> GIVEN REQUEST
Restate the data below word for word. Skip any images it contains.

> DATA
--- Begin ---

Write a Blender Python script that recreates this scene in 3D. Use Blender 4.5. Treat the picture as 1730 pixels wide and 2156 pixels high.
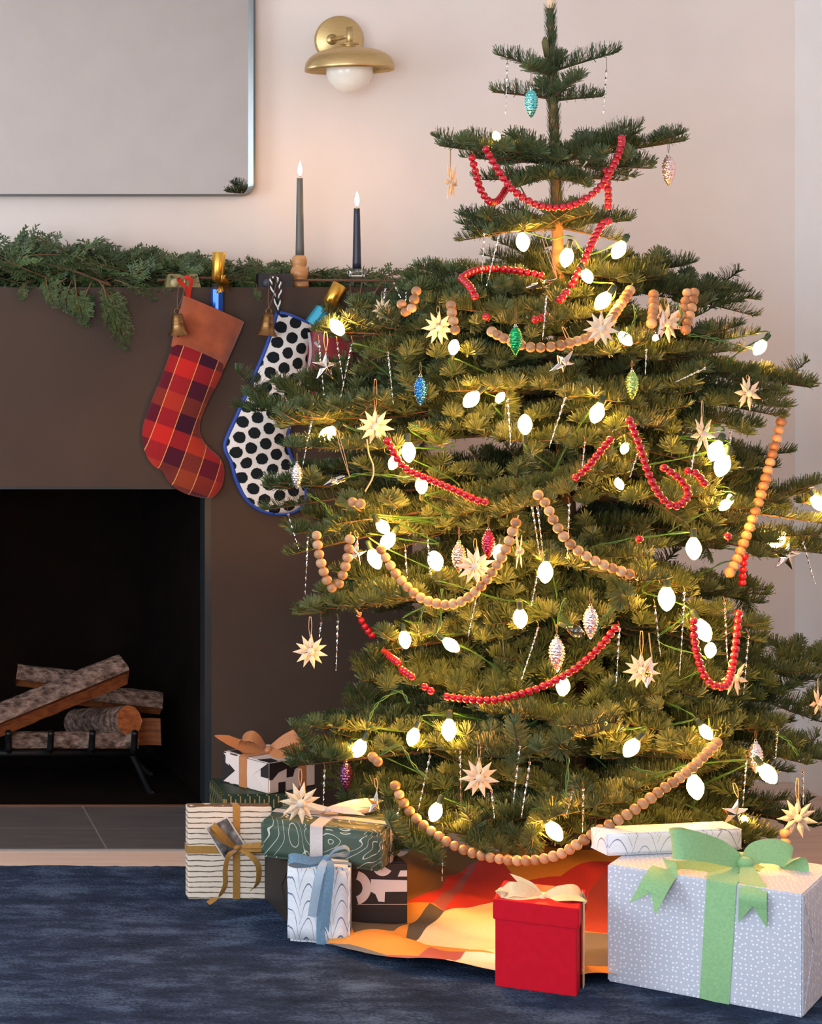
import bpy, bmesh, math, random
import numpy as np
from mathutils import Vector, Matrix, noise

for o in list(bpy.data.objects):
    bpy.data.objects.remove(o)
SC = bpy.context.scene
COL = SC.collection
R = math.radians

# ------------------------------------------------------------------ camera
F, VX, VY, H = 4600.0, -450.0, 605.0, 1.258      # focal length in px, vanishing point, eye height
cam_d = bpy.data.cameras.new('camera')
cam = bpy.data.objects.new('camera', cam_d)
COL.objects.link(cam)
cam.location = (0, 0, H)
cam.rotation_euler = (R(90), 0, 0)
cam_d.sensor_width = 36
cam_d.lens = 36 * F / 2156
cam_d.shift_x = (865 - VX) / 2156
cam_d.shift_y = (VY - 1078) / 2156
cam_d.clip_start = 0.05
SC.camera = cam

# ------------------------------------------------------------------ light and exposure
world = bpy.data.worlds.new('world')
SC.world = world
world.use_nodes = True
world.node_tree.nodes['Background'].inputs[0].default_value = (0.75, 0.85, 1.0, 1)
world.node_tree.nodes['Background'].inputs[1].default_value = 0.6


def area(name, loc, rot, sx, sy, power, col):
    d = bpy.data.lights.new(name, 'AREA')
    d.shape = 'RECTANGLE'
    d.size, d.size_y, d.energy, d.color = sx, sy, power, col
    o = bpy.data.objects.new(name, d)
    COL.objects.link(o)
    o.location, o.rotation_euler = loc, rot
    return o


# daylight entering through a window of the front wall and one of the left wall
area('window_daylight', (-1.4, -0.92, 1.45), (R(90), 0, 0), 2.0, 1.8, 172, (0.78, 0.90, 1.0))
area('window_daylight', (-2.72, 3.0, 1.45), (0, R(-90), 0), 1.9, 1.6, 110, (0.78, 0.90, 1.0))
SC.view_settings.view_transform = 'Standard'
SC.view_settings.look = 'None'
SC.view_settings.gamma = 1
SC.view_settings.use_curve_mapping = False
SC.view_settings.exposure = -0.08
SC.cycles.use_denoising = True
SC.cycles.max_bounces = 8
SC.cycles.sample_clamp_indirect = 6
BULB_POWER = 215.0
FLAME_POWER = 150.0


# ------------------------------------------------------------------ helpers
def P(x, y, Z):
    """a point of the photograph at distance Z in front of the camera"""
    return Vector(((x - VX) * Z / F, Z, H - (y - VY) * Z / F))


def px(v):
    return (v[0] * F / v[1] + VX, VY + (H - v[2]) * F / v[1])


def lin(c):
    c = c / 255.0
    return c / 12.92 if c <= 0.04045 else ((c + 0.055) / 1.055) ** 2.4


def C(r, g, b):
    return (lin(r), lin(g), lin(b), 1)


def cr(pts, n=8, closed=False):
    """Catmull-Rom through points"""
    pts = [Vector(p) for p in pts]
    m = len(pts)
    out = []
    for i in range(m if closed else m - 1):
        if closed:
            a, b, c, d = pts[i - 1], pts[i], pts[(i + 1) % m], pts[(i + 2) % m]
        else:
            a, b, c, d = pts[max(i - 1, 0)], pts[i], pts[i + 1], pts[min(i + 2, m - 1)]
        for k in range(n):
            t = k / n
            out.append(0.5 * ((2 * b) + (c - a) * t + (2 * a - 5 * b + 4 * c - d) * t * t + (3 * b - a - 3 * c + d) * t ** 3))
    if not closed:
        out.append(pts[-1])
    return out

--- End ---

> TASK OUTPUT
Write a Blender Python script that recreates this scene in 3D. Use Blender 4.5. Treat the picture as 1730 pixels wide and 2156 pixels high.
import bpy, bmesh, math, random
import numpy as np
from mathutils import Vector, Matrix, noise

for o in list(bpy.data.objects):
    bpy.data.objects.remove(o)
SC = bpy.context.scene
COL = SC.collection
R = math.radians

# ------------------------------------------------------------------ camera
F, VX, VY, H = 4600.0, -450.0, 605.0, 1.258      # focal length in px, vanishing point, eye height
cam_d = bpy.data.cameras.new('camera')
cam = bpy.data.objects.new('camera', cam_d)
COL.objects.link(cam)
cam.location = (0, 0, H)
cam.rotation_euler = (R(90), 0, 0)
cam_d.sensor_width = 36
cam_d.lens = 36 * F / 2156
cam_d.shift_x = (865 - VX) / 2156
cam_d.shift_y = (VY - 1078) / 2156
cam_d.clip_start = 0.05
SC.camera = cam

# ------------------------------------------------------------------ light and exposure
world = bpy.data.worlds.new('world')
SC.world = world
world.use_nodes = True
world.node_tree.nodes['Background'].inputs[0].default_value = (0.75, 0.85, 1.0, 1)
world.node_tree.nodes['Background'].inputs[1].default_value = 0.6


def area(name, loc, rot, sx, sy, power, col):
    d = bpy.data.lights.new(name, 'AREA')
    d.shape = 'RECTANGLE'
    d.size, d.size_y, d.energy, d.color = sx, sy, power, col
    o = bpy.data.objects.new(name, d)
    COL.objects.link(o)
    o.location, o.rotation_euler = loc, rot
    return o


# daylight entering through a window of the front wall and one of the left wall
area('window_daylight', (-1.4, -0.92, 1.45), (R(90), 0, 0), 2.0, 1.8, 172, (0.78, 0.90, 1.0))
area('window_daylight', (-2.72, 3.0, 1.45), (0, R(-90), 0), 1.9, 1.6, 110, (0.78, 0.90, 1.0))
SC.view_settings.view_transform = 'Standard'
SC.view_settings.look = 'None'
SC.view_settings.gamma = 1
SC.view_settings.use_curve_mapping = False
SC.view_settings.exposure = -0.08
SC.cycles.use_denoising = True
SC.cycles.max_bounces = 8
SC.cycles.sample_clamp_indirect = 6
BULB_POWER = 215.0
FLAME_POWER = 150.0


# ------------------------------------------------------------------ helpers
def P(x, y, Z):
    """a point of the photograph at distance Z in front of the camera"""
    return Vector(((x - VX) * Z / F, Z, H - (y - VY) * Z / F))


def px(v):
    return (v[0] * F / v[1] + VX, VY + (H - v[2]) * F / v[1])


def lin(c):
    c = c / 255.0
    return c / 12.92 if c <= 0.04045 else ((c + 0.055) / 1.055) ** 2.4


def C(r, g, b):
    return (lin(r), lin(g), lin(b), 1)


def cr(pts, n=8, closed=False):
    """Catmull-Rom through points"""
    pts = [Vector(p) for p in pts]
    m = len(pts)
    out = []
    for i in range(m if closed else m - 1):
        if closed:
            a, b, c, d = pts[i - 1], pts[i], pts[(i + 1) % m], pts[(i + 2) % m]
        else:
            a, b, c, d = pts[max(i - 1, 0)], pts[i], pts[i + 1], pts[min(i + 2, m - 1)]
        for k in range(n):
            t = k / n
            out.append(0.5 * ((2 * b) + (c - a) * t + (2 * a - 5 * b + 4 * c - d) * t * t + (3 * b - a - 3 * c + d) * t ** 3))
    if not closed:
        out.append(pts[-1])
    return out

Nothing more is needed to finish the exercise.